Liu Wanjun, 56, works all night to make sure passengers have enough hot water. He and his colleagues run water pipes across the tracks day and night during the cold Chunyun. They must take care not to be sucked into the airflow of moving trains.

"A decade ago, there were only 80 to 90 two-way trains," Liu says.

At 8 a.m., a new shift begins and Liu reminds them to eat well before work: "The second travel rush is from 10:30 to 12:30 and the third from 6 p.m. to 9 p.m. - dinner time."

BRS was planned and built in 1959 to mark the 10th anniversary of the founding of the People's Republic of China. Over the years, the facilities have been modernized, but the staff still call different units "che jian", a traditional Chinese name for the BRS teams working in the information, ticketing, operations, repairs, rear service units and others.

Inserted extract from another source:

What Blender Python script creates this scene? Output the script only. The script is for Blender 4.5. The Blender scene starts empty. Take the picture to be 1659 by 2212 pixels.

Years of operation have created a well-oiled "transportation machine". "Long before Chunyun became a major issue, BRS was operating efficiently with heavy loads," says Xie Jingyi, chairperson of the BRS workers union.

LONGING FOR HOME

At 9:20 p.m., Sun Peng, who works at a seafood store, has been waiting almost 10 hours in a BRS waiting room.

Passengers are crammed into all the waiting rooms. Sun offers his seat to a family and sits by a cooler full of clams, razor shells and oysters. This is for his parents who rarely eat seafood in Qiqihar, a northeastern city about 1,500 kilometers from Beijing. "In our hometown, people rarely see seafood," says Sun.